--- Start of DATA PROVIDED ---

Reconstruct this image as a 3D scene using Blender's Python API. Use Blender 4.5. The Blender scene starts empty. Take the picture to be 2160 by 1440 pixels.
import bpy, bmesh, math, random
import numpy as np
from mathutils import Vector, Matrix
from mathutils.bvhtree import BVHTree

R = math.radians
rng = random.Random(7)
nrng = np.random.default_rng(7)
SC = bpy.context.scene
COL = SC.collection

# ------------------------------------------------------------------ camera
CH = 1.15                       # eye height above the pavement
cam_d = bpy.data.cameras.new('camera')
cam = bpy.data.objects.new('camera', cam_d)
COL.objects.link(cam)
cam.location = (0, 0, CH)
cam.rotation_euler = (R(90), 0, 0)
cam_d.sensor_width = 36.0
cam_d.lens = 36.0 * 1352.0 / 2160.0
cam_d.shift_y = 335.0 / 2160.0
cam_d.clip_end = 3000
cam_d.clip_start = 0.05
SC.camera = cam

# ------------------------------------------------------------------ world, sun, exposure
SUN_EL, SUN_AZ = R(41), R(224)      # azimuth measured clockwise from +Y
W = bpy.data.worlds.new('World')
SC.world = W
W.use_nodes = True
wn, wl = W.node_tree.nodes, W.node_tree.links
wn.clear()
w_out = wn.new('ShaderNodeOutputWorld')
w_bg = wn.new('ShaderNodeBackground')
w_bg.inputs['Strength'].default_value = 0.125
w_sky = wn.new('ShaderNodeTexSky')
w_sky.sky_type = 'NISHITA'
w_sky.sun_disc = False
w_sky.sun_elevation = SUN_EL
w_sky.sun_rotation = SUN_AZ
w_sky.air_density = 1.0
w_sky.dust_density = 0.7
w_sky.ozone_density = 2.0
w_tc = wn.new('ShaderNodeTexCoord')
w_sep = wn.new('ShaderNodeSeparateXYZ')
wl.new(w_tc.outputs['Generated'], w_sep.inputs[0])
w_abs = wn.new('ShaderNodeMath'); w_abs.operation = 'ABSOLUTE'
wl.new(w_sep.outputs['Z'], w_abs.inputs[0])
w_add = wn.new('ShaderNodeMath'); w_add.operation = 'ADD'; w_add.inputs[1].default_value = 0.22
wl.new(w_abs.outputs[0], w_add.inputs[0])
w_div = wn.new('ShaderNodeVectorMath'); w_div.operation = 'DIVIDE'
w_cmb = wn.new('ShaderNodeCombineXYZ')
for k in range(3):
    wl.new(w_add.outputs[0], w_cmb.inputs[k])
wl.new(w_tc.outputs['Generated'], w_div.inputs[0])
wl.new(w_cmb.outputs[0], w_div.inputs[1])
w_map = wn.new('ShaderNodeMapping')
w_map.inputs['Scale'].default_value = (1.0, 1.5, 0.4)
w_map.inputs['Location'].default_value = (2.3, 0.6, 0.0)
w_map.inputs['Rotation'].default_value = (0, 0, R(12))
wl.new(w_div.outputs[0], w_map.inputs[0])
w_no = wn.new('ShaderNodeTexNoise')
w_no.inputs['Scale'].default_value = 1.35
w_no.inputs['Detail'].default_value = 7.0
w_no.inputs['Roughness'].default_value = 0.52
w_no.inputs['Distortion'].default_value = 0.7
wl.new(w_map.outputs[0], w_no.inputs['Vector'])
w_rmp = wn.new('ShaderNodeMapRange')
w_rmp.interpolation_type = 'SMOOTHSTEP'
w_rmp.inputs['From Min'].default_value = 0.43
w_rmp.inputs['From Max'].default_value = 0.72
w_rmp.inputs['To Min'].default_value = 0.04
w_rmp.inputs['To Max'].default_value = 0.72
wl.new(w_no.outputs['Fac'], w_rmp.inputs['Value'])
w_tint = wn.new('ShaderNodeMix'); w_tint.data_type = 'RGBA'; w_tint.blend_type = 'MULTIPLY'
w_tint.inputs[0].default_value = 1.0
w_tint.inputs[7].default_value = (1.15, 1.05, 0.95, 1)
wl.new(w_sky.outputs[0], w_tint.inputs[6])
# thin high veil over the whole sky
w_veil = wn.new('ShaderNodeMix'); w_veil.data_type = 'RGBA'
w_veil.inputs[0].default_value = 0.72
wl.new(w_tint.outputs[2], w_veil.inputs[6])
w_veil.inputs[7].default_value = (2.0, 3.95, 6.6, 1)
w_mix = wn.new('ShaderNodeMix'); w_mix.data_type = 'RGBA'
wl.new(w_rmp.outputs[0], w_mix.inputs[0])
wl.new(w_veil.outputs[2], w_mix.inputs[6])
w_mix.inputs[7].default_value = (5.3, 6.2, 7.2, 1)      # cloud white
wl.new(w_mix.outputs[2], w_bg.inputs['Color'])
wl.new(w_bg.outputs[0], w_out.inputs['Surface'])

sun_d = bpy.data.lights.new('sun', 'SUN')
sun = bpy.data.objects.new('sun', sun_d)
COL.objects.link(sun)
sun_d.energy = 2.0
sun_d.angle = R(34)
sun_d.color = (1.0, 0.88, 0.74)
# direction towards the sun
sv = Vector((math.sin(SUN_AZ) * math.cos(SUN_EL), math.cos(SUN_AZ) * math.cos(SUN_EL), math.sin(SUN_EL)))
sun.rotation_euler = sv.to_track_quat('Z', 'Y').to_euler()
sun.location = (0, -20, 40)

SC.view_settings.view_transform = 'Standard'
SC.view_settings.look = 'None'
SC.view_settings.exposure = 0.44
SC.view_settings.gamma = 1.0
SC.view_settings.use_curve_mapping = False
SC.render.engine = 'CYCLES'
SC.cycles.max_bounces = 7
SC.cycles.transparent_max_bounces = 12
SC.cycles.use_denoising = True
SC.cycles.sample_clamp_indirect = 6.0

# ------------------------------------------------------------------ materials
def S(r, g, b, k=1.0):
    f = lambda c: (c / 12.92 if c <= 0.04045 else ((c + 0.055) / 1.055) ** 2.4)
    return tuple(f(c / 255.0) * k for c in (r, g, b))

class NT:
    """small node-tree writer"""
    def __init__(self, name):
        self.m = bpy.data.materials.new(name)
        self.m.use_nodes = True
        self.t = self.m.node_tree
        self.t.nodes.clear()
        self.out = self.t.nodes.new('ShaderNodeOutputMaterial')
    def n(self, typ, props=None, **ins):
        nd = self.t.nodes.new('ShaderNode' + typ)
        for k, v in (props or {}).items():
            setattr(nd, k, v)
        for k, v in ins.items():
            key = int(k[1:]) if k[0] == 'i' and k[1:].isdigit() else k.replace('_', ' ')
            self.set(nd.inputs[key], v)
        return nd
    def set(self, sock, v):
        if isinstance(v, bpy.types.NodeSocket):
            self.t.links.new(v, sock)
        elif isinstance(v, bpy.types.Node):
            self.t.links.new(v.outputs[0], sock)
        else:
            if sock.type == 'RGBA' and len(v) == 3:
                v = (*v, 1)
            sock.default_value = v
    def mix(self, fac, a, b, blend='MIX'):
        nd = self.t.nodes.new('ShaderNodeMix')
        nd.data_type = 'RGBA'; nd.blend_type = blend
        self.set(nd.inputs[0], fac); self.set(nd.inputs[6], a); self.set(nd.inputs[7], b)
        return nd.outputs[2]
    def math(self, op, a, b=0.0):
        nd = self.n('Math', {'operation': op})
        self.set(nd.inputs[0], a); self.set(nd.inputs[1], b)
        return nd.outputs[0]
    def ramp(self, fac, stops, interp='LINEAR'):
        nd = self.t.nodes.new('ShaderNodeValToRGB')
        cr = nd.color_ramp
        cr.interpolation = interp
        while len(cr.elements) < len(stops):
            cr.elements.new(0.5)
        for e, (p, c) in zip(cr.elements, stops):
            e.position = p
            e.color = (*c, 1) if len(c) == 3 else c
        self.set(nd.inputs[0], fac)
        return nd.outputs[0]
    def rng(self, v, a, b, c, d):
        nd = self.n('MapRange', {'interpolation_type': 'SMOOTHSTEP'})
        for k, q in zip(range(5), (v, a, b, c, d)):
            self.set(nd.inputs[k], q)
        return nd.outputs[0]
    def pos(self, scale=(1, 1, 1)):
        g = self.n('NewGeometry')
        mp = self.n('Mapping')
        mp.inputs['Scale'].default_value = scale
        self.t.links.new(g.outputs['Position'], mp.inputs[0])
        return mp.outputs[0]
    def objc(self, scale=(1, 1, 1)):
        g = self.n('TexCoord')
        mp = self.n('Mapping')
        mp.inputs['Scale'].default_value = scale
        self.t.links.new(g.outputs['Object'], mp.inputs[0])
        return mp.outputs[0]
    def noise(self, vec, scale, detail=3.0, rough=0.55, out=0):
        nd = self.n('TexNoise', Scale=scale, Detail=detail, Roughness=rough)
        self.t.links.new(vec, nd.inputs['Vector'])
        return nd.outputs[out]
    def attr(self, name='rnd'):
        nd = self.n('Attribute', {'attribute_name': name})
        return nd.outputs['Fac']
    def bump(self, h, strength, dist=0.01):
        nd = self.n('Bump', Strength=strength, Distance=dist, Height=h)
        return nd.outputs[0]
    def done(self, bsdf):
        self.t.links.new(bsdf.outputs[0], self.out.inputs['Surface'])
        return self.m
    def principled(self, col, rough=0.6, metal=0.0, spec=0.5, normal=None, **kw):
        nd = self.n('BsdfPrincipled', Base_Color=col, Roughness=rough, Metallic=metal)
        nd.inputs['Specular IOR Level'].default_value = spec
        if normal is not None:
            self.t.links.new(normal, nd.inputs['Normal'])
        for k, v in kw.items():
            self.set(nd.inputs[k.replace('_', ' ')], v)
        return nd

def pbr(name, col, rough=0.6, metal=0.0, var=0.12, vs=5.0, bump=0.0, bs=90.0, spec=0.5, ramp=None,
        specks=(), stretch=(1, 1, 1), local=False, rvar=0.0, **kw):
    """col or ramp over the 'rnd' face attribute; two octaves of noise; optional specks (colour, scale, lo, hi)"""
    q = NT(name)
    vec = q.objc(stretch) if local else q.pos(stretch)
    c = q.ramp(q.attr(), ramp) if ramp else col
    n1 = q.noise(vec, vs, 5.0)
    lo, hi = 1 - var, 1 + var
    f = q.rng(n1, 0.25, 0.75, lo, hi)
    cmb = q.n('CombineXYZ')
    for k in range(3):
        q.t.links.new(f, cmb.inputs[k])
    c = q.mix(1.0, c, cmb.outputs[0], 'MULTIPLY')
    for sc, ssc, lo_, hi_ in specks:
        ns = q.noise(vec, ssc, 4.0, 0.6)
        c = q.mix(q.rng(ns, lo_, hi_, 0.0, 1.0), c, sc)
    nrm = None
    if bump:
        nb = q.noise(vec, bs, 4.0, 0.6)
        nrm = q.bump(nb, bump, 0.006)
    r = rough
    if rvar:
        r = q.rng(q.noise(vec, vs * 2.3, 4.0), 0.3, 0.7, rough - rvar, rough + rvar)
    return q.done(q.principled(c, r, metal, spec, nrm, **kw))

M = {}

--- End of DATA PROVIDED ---

THE TASK
Write out a verbatim copy of the data, beginning with its first line and ending with the line that contains "SC.camera = cam".

WORKED ANSWER
Reconstruct this image as a 3D scene using Blender's Python API. Use Blender 4.5. The Blender scene starts empty. Take the picture to be 2160 by 1440 pixels.
import bpy, bmesh, math, random
import numpy as np
from mathutils import Vector, Matrix
from mathutils.bvhtree import BVHTree

R = math.radians
rng = random.Random(7)
nrng = np.random.default_rng(7)
SC = bpy.context.scene
COL = SC.collection

# ------------------------------------------------------------------ camera
CH = 1.15                       # eye height above the pavement
cam_d = bpy.data.cameras.new('camera')
cam = bpy.data.objects.new('camera', cam_d)
COL.objects.link(cam)
cam.location = (0, 0, CH)
cam.rotation_euler = (R(90), 0, 0)
cam_d.sensor_width = 36.0
cam_d.lens = 36.0 * 1352.0 / 2160.0
cam_d.shift_y = 335.0 / 2160.0
cam_d.clip_end = 3000
cam_d.clip_start = 0.05
SC.camera = cam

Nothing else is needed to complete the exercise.